Há alguma máxima popular sobre o passado nunca ficar realmente sedimentado, mas ser algo que retorna de tempos em tempos para nos lembrar de como chegamos onde estamos atualmente. Em Manchester à Beira-Mar, do diretor estadunidense Kenneth Lonergan, a ruptura de um homem comum, diante de erros corriqueiros da vida, é elevada à máxima potência a ponto do protagonista ficar definido para sempre pela angústia dos erros fatais do passado.

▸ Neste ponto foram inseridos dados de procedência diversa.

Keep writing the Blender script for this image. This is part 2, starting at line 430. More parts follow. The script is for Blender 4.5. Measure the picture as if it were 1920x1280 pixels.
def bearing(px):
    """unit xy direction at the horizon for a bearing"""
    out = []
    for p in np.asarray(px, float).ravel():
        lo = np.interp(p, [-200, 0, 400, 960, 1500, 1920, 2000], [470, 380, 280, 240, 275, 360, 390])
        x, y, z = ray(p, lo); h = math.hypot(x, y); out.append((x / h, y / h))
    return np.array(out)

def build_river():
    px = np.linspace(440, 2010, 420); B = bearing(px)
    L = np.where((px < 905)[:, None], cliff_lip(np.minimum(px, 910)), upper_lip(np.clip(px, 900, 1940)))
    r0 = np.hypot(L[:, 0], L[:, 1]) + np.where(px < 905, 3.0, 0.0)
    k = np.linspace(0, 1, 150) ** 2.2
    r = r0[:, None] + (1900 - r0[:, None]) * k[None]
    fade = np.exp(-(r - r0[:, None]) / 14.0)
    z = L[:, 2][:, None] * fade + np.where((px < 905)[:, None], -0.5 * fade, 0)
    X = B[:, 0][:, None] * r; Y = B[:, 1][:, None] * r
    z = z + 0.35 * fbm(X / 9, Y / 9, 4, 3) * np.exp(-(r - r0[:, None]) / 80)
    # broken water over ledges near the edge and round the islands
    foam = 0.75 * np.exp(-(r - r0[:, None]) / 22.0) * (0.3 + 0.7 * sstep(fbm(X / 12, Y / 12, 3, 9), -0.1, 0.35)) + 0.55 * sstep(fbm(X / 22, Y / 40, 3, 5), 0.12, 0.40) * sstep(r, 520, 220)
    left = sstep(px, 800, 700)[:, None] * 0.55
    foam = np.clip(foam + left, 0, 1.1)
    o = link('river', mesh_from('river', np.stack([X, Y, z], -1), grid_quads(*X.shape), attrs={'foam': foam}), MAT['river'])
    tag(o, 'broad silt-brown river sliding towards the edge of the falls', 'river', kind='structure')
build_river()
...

Lee Chandler (Casey Affleck) é um homem sem expressão, comum e frio. Como zelador de edifícios, se mantém ocupado boa parte do tempo e não demonstra ter nenhum interesse além da ocupação diária. Os clientes reclamam de seus modos, da grosseria e da frieza com que trata as pessoas apesar do trabalho bem feito. Ao receber uma ligação, dizendo que seu irmão sofreu um ataque do coração, Lee parte em rumo à Manchester (a americana, em New Hampshire) e a partir desse momento seu passado irá atormentar cada passo dado de volta à cidade natal.
Esse passado é desencadeado com a perda do irmão e essa reconstrução dá ritmo ao roteiro de Manchester à Beira-Mar. O personagem de Casey Affleck vai dando respostas para suas atitudes vazias e frias. Não que ele esteja reprimindo sentimentos, mas é mais sobre como sofreu mudanças tão extremas que se tornou impossível apenas deixar as coisas fluírem. Ele prefere se punir diante de uma vida miserável e sem sentimentos do que acreditar que pode encarar, e até mesmo superar, o passado.
Manchester à Beira-Mar é um filme bastante masculino, as mulheres aqui estão sempre na terra firme enquanto que estar à beira-mar distrai os homens. Na cena inicial, os dois irmãos e o sobrinho pescam juntos e se divertem, o longa é basicamente a exploração dessa relação. Não são mostrados como espécie de ídolos ou super-homens (em um sentido mais filosófico), mas eles aprendem de várias formas a se relacionarem entre si e inclusive se protegerem. Não é uma relação de um ponto de vista machista, de apenas uma irmandade masculina, mas de uma forma de encarar a vida de forma autônoma e humana, com acertos mas também com muitas falhas.
Há vários elementos de cena que se relacionam bem com o roteiro de Kenneth Lonergan. O próprio clima da região sugere um condicionamento, dando ainda mais força para a situação dos personagens e seus comportamentos. O frio extremo – os corpos enrijecidos – é como uma metáfora para a vida de Lee Chandler. Mas, apesar da construção tensa, da intenção dramática, Manchester à Beira-Mar tem vários alívios cômicos de diálogos, inclusive tornando-os mais corriqueiros ao espectador.
Apesar da boa performance de Casey Affleck em Manchester à Beira-Mar, é impossível não adentrar no assunto da impunidade, da forma que Hollywood encobre os casos de violência sexual e machismo no seu meio. É perturbador pensar que o protagonista de um filme como esse, com tantas temáticas e camadas sensíveis esteja respondendo por acusações sérias de abuso e assédio. Esse tipo de situação deve ser mencionado, mesmo que tentemos separar o trabalho da vida pessoal, pois é praticamente impossível nos desfazermos de nossas experiências quando assistimos às histórias propostas em tela.
Manchester à Beira-Mar é um filme que se constrói com a premissa de nos causar empatia à humanidade dos personagens. Pessoas comuns imersas em seus erros e acertos, em busca de retratações, nem que sejam as que elas mesmas se impõem. O longa é mais sobre pessoas e suas trajetórias humanas ao longo da vida, através de um roteiro que vai desvendando as feridas de cada um, muito próximo das formas que lidamos com as nossas próprias.